Growth in the size of the overall economic pie could have supported rising living standards for all Pennsylvania workers, Keystone’s researchers wrote, but an outsized share of the benefits went to the top 1 percent of earners, preventing board-based prosperity and slowing down the economic recovery.

The State of Working Pennsylvania is Keystone’s annual report of how working Pennsylvanians are faring in today’s economy.

This year’s report had little good news for most working Pennsylvanians, following a decade in which most workers experienced stagnant or falling wages and a recession that made family-sustaining job opportunities harder to come by.

For a four-person family, median income grew nearly twice as fast in the 1990s as it did in the 1980s, but it actually declined by $6,136 over the course of the “lost decade”– going from $82,818 in 2000 to $76,682 in 2010.

This decline occurred despite growth in the Pennsylvania economy because the benefits of growth went disproportionately to the top 1 percent of earners.
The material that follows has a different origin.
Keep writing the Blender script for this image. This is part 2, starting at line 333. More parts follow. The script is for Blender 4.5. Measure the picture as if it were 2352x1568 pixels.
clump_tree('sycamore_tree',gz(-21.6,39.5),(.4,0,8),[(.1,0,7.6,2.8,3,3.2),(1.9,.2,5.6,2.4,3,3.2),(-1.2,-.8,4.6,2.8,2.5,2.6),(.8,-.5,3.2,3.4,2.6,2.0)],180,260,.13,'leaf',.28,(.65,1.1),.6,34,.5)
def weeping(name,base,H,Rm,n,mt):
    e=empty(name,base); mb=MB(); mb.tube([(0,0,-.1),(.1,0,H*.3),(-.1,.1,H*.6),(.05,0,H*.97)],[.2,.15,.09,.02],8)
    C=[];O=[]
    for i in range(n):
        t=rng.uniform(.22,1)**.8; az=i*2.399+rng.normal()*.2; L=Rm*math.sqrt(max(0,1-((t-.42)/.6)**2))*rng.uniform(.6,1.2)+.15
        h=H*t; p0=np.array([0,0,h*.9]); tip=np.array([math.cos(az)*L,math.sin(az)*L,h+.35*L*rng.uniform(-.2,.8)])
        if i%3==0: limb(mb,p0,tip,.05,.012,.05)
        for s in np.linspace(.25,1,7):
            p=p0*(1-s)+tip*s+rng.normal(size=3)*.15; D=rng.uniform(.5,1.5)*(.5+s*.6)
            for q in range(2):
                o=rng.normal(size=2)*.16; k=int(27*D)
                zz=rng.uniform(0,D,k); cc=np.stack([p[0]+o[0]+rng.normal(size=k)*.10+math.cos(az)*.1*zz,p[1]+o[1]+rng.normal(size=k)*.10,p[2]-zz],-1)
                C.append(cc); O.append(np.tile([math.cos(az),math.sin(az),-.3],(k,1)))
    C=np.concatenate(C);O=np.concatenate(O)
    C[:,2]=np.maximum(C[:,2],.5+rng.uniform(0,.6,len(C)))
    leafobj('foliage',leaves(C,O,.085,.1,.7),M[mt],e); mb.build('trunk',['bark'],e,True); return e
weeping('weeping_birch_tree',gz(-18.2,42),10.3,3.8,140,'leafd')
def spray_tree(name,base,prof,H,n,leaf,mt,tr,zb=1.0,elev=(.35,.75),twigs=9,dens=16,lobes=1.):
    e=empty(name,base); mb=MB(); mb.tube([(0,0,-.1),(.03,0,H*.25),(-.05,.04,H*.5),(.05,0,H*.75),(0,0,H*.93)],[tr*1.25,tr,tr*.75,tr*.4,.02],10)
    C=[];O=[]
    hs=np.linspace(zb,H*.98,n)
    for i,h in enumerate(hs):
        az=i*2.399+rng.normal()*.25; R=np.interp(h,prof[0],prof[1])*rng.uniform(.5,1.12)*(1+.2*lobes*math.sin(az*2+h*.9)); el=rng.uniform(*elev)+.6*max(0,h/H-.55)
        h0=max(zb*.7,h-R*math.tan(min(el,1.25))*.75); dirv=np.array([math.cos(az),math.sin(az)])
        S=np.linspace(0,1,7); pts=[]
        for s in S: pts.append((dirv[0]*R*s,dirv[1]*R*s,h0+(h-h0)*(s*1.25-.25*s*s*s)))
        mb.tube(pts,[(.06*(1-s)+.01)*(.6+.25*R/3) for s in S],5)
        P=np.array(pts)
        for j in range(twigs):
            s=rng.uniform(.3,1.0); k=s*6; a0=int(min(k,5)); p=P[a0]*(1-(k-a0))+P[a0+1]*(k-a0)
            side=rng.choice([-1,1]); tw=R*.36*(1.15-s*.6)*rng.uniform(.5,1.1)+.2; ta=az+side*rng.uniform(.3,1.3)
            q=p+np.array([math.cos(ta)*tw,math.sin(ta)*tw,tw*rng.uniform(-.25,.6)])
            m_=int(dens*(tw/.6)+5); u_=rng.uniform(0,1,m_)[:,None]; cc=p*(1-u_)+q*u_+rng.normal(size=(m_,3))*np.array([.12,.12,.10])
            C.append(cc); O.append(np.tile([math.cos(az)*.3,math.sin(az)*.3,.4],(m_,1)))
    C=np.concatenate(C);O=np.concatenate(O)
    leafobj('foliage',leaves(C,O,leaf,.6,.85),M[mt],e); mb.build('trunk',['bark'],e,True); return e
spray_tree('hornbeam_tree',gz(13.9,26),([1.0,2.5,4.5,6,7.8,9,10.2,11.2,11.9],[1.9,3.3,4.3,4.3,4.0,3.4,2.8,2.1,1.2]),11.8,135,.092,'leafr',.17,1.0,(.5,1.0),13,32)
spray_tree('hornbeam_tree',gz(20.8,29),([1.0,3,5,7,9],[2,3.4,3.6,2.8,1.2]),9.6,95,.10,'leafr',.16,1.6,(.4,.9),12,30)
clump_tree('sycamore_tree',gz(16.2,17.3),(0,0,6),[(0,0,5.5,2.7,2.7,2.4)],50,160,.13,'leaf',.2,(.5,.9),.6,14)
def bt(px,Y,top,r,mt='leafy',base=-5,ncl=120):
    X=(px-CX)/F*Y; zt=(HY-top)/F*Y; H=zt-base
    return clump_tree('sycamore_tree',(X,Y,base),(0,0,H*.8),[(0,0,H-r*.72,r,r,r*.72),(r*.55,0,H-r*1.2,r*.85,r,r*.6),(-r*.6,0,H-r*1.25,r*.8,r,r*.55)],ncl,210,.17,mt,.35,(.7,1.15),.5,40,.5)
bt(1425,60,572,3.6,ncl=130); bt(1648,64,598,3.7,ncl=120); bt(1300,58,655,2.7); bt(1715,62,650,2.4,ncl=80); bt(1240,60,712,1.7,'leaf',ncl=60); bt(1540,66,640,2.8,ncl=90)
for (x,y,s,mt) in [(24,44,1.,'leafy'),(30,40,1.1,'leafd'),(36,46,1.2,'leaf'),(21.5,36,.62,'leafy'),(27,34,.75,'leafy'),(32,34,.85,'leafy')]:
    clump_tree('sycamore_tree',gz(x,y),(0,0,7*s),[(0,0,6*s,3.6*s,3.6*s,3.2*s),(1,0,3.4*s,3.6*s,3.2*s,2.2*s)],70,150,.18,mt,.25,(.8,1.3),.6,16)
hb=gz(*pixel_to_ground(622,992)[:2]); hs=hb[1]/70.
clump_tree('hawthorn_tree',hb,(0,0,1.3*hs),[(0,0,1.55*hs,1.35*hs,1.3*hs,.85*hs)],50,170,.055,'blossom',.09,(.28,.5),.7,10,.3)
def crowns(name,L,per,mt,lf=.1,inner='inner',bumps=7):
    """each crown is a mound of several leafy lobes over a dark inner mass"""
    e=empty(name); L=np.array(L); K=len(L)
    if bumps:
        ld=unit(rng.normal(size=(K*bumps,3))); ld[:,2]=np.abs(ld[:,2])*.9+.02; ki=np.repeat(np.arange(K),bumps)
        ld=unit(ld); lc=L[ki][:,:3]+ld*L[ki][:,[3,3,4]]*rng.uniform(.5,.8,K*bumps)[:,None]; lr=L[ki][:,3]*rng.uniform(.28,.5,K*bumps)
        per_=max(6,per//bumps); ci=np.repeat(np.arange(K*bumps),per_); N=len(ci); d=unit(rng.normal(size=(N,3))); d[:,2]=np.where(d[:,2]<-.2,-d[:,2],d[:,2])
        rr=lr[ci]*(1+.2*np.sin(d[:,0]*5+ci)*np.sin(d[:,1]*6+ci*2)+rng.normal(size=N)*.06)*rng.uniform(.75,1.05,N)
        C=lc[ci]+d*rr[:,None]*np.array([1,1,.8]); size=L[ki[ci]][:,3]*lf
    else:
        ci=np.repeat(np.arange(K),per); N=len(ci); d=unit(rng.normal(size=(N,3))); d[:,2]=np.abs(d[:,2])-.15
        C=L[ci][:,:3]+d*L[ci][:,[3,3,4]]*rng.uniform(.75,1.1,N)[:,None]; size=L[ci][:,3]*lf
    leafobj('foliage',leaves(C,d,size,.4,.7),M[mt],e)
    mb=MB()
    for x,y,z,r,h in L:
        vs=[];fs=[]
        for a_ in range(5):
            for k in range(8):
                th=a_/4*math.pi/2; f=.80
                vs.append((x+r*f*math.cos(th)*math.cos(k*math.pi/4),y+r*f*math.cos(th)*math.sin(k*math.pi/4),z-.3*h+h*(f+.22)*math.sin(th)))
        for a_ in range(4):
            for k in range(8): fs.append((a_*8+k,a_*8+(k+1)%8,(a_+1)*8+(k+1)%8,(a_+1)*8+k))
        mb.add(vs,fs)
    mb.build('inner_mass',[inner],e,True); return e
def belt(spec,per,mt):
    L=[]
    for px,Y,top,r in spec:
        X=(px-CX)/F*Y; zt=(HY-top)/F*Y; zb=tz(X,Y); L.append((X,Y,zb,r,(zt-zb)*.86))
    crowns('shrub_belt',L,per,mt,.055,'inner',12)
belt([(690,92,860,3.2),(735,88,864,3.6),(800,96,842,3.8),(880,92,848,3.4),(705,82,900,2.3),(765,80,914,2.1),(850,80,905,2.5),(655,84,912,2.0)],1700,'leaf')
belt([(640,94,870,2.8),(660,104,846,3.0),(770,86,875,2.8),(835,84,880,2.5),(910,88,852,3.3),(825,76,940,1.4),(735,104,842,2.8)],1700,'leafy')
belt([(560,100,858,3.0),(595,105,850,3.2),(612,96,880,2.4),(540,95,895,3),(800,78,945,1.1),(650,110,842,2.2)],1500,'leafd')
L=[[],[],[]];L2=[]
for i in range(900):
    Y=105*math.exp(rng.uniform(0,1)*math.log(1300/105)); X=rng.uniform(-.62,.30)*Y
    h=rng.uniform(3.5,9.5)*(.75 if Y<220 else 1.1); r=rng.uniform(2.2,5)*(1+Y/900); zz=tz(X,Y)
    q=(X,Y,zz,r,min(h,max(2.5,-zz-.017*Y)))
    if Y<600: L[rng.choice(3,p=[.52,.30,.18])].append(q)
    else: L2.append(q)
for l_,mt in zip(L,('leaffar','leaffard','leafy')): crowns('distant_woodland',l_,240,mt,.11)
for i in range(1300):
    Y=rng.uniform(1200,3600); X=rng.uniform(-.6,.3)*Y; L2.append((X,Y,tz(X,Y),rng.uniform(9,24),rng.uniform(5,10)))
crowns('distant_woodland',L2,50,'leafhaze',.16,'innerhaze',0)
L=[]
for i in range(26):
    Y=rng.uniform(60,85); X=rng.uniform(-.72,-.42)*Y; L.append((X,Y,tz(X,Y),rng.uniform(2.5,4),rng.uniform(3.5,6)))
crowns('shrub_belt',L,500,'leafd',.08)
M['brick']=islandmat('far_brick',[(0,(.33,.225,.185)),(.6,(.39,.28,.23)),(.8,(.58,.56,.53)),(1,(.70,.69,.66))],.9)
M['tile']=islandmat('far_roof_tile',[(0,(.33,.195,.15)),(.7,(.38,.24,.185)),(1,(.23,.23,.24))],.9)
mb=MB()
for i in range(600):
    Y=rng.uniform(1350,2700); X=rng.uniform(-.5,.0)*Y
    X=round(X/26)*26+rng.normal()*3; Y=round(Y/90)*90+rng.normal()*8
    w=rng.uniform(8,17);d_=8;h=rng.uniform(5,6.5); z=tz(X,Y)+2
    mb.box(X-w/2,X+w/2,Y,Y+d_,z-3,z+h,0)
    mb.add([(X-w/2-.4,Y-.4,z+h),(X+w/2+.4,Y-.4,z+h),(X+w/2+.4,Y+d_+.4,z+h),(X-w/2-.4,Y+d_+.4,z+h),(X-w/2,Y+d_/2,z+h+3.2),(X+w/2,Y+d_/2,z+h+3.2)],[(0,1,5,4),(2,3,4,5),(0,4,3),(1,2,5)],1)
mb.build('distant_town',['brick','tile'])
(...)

The 1 percent captured more than half of all income growth in Pennsylvania between 2002 and 2007. After a brief setback, top incomes were on the rise again in 2010, capturing three out of every four dollars in income growth in Pennsylvania in the first full year of the economic recovery.

With economic forecasters predicting continued high unemployment in the nation and in the state, workers face the danger of another lost decade, Keystone researchers wrote. That would continue to claw back the wage gains of the second half of the 1990s, the only period of broad-based wage growth in the past 33 years.

“We remain stuck in the most extended period of high unemployment since the Great Depression,” said Mark Price, PhD, co-author and labor economist at the Keystone Research Center. “The longer we have this high a jobless rate, the greater the risk to middle-class wage gains made in the 1990s.”